Dr. Cox's video on the elder Eliza's fate in Sense and Sensibility particularly highlights this trend in Austen. She argues that Eliza's story is a classic, clichéd Gothic melodrama (a beautiful orphan, an abusive uncle, thwarted romance, forced marriage to a cruel man, a "fall" into a life of "sin," and ultimate illness and death, all narrated by Colonel Brandon in heightened, poetic language), and that Austen's point in including it was arguably to highlight that this wouldn't be the fate of her heroines. Marianne comes close to it with Willoughby and with her near-fatal illness, but in the end she's saved. Austen's point was arguably to say "Yes, I know all about this type of melodrama, I know all the clichés, but I'm relegating it to the backstory, because that's not what I want to write."
(I don't know if everyone would interpret the elder Eliza's storyline this way, but it's how Dr. Cox reads it.)
Maybe with Lydia's fate, and with the backstory of how Georgiana was freed from Wickham, Austen was doing something similar.

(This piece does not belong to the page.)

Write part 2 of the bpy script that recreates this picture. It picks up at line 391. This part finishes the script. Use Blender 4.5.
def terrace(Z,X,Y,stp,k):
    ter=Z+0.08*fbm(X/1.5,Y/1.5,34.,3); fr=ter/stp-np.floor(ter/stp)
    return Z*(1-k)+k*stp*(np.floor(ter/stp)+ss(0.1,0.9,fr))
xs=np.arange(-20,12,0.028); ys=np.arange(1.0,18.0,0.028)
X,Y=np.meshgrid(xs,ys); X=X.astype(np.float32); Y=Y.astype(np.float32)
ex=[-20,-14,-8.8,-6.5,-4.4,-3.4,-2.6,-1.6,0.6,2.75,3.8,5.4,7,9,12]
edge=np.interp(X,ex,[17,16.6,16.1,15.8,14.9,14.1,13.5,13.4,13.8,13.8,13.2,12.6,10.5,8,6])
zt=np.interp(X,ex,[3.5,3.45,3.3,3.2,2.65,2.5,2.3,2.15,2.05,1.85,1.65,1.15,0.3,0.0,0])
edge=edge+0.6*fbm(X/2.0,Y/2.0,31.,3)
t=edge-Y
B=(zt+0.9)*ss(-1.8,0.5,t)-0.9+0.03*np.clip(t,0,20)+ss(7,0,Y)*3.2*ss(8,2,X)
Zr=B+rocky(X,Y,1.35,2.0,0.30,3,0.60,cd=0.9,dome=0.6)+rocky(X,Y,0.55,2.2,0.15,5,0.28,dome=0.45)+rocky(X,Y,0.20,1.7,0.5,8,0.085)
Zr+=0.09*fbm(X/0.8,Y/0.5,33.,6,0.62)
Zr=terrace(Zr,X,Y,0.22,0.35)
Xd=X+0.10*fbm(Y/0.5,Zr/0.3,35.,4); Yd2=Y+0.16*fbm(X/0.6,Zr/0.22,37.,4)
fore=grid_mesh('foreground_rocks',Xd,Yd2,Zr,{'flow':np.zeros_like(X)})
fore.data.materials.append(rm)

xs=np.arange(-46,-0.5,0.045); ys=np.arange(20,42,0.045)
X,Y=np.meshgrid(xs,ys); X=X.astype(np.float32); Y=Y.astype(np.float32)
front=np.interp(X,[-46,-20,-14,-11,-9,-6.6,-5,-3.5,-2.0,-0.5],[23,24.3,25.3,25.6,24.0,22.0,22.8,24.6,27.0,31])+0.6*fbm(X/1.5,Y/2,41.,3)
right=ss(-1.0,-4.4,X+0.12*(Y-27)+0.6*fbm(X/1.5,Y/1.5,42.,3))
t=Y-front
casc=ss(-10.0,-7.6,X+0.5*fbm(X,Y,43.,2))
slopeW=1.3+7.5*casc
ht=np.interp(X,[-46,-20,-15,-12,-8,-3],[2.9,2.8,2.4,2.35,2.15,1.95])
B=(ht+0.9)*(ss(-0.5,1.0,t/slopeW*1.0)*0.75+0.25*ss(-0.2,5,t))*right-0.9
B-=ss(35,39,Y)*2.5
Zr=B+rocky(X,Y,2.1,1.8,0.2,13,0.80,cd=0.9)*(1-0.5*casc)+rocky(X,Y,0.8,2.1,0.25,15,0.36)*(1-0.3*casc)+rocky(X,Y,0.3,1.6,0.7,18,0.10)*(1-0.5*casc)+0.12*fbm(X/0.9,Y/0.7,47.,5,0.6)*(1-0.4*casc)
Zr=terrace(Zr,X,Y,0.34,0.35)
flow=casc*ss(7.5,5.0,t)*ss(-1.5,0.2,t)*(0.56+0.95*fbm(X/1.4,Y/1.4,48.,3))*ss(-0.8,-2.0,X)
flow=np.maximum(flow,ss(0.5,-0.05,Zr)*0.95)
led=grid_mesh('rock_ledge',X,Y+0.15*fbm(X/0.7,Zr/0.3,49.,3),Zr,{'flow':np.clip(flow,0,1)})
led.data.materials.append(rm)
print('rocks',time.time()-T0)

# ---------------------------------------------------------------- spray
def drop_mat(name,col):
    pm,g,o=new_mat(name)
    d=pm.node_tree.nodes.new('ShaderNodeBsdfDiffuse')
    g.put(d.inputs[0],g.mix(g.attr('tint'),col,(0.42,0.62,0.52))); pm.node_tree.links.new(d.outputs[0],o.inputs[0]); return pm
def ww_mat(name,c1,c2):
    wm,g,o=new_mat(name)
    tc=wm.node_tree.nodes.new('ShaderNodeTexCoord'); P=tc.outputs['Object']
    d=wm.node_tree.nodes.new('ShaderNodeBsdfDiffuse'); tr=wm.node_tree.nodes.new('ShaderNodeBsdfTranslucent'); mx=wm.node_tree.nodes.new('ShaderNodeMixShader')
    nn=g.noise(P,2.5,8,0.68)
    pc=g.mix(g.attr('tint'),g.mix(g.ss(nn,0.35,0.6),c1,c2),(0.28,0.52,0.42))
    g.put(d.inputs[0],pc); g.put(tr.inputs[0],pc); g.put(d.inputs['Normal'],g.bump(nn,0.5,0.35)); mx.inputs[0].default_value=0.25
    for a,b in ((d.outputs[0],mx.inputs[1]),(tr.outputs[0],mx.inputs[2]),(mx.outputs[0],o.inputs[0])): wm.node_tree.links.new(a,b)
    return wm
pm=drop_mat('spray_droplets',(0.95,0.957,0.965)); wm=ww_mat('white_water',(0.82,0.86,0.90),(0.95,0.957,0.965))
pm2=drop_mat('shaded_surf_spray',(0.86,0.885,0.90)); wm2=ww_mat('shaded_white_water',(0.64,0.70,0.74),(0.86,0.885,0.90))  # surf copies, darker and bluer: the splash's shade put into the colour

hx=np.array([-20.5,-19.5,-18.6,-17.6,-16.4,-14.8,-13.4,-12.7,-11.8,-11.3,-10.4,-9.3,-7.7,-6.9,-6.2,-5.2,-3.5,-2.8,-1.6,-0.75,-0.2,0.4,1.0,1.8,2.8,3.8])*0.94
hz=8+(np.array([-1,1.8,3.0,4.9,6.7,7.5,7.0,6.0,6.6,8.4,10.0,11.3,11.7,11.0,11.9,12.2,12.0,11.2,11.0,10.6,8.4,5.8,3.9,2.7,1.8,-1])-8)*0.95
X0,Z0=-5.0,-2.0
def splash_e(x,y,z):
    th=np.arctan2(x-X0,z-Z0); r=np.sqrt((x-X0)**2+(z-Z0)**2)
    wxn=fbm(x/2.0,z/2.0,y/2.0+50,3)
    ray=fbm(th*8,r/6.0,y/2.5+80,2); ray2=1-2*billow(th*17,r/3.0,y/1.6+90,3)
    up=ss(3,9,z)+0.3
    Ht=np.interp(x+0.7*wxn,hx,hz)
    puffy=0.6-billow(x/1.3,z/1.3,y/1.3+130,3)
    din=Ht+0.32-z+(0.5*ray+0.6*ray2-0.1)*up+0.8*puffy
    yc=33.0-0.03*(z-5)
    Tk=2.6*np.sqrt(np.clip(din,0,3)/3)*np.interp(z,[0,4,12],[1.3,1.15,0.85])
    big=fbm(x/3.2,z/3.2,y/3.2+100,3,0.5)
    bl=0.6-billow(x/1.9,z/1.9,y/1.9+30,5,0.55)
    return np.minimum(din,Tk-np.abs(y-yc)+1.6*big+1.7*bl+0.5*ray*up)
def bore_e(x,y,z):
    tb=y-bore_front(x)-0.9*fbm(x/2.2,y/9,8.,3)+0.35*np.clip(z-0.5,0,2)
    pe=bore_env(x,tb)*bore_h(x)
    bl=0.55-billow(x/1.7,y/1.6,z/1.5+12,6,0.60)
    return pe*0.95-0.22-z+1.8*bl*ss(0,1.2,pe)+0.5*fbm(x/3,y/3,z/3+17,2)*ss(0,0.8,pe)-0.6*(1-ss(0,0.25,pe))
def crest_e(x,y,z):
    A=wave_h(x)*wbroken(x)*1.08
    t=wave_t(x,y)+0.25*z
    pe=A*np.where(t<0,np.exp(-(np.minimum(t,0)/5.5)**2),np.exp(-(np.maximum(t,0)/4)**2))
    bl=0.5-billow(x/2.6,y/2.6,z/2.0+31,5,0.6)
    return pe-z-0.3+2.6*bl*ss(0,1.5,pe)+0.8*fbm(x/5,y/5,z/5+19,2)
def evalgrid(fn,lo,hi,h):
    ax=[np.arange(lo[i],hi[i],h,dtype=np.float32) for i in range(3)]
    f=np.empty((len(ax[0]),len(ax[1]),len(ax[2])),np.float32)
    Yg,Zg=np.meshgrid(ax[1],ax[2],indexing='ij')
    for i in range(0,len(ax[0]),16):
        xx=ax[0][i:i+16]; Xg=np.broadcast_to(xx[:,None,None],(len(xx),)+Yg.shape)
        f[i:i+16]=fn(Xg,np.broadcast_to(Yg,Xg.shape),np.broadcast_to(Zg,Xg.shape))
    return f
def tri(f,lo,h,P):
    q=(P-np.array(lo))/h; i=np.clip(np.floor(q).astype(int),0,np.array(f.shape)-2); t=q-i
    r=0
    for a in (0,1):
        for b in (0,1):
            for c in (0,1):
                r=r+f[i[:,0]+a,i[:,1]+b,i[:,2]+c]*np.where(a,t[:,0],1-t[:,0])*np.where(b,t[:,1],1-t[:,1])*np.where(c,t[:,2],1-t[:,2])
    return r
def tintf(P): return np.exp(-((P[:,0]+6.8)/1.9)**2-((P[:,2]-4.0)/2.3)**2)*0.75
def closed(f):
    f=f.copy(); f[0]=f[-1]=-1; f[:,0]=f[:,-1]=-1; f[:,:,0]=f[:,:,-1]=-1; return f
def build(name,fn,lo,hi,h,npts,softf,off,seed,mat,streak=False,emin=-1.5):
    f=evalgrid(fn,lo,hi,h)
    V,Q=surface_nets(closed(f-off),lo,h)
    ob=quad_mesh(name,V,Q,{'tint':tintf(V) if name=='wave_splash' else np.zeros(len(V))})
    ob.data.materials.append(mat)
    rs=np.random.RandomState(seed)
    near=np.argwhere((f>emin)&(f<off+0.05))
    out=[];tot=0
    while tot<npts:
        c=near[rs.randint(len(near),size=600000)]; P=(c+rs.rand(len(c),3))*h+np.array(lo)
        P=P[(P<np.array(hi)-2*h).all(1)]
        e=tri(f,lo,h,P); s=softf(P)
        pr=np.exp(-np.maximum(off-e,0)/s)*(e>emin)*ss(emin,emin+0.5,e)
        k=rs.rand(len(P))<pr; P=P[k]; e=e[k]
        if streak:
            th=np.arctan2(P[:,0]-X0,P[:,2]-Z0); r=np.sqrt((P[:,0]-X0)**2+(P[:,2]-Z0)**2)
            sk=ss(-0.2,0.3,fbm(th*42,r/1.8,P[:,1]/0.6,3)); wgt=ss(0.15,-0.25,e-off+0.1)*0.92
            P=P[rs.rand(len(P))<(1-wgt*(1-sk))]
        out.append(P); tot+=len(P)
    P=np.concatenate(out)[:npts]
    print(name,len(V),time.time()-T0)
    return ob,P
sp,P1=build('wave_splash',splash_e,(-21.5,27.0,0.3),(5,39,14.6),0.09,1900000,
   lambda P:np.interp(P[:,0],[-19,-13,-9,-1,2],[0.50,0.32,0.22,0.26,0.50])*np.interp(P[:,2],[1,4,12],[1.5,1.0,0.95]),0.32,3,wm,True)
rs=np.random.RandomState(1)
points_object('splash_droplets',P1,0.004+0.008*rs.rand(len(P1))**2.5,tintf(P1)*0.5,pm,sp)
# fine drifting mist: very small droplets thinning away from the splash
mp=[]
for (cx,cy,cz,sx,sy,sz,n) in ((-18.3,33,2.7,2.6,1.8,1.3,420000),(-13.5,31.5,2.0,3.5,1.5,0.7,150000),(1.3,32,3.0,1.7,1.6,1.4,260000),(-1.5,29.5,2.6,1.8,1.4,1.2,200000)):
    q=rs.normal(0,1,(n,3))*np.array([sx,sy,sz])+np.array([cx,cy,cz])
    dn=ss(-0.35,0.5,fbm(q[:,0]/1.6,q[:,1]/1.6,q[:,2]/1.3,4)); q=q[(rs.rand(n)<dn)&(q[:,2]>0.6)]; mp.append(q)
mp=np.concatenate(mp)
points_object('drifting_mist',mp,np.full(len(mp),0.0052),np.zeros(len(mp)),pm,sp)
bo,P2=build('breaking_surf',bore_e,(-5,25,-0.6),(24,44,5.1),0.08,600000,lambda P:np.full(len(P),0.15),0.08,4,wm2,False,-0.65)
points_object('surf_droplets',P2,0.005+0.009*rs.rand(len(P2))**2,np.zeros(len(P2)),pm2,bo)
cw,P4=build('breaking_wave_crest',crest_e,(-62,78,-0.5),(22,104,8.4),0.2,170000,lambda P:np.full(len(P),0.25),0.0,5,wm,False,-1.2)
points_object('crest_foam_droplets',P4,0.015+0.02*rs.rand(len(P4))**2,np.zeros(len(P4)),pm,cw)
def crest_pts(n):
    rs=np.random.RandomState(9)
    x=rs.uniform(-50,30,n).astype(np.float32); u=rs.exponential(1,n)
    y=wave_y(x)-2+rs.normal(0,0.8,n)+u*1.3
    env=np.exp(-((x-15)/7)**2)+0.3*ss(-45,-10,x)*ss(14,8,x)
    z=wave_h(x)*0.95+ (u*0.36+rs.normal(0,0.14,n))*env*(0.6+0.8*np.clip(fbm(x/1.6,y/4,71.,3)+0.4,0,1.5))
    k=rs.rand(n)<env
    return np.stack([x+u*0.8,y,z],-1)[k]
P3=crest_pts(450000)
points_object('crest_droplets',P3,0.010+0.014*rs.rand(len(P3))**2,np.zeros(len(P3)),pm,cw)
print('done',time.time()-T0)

I'm not enough of an expert on Georgian literature to know if the rescuing of girls from predatory men with their virginity and honor intact was a cliché or not. But it does appear in late 18th century comic opera. For example, Mozart's Don Giovanni: the title character is the ultimate womanizer, but he has no success with any of the women he tries to prey on over the course of the opera. His seductions are stopped by the timely, chance arrivals of his enemies, his victims get away unscathed, and he pays for his crimes with his life in the end. Or The Marriage of Figaro: the Count's designs on Susanna are thwarted, and he's humiliated and forced to beg his wife's forgiveness.
If stories of womanizers being thwarted and punished, and their female victims saved with virtue intact, were as common in the literature of the day as they are in opera from that era, then maybe Austen used Wickham and Lydia to deconstruct them.
We definitely see some skewering of poetic cliche in the fact that despite Mrs. Bennet's fears/hopes, Lydia's honor is saved with a bribe instead of a duel.
Maybe like the Eliza backstory in Sense and Sensibility, the backstory of Georgiana's near-elopement can be read as a more perfect "literary" example of a girl escaping a cad's clutches. The elopement was thwarted partly by pure chance, as Darcy paid a surprise visit just before Wickham and Georgiana meant to run off, and partly because Georgiana was a “good victim,” whose conscience got the better of her and who chose her family and honor over her whirlwind romance.
But similar luck isn't on Lydia's side, nor does she make the right, “virtuous" choices. Darcy doesn't find the lovers until Lydia has already been living with Wickham, and like a typical reckless teenager, she cares nothing for either her reputation or her family compared to her infatuation with him. So Darcy is forced to bribe Wickham to marry her, Wickham goes unpunished except that he loses his hope of marrying rich, and all the characters have to live with the results of the scandal for the rest of their lives.
By having Georgiana's successful escape from Wickham be mere backstory while foregrounding Lydia's lack of escape, maybe once again Austen was saying "I could have freed Lydia this way – I know the tropes other authors might have used to free her – but I'm a more cynically realistic writer than that, so I won't."
I have no idea if this is valid or not, but it's a theory.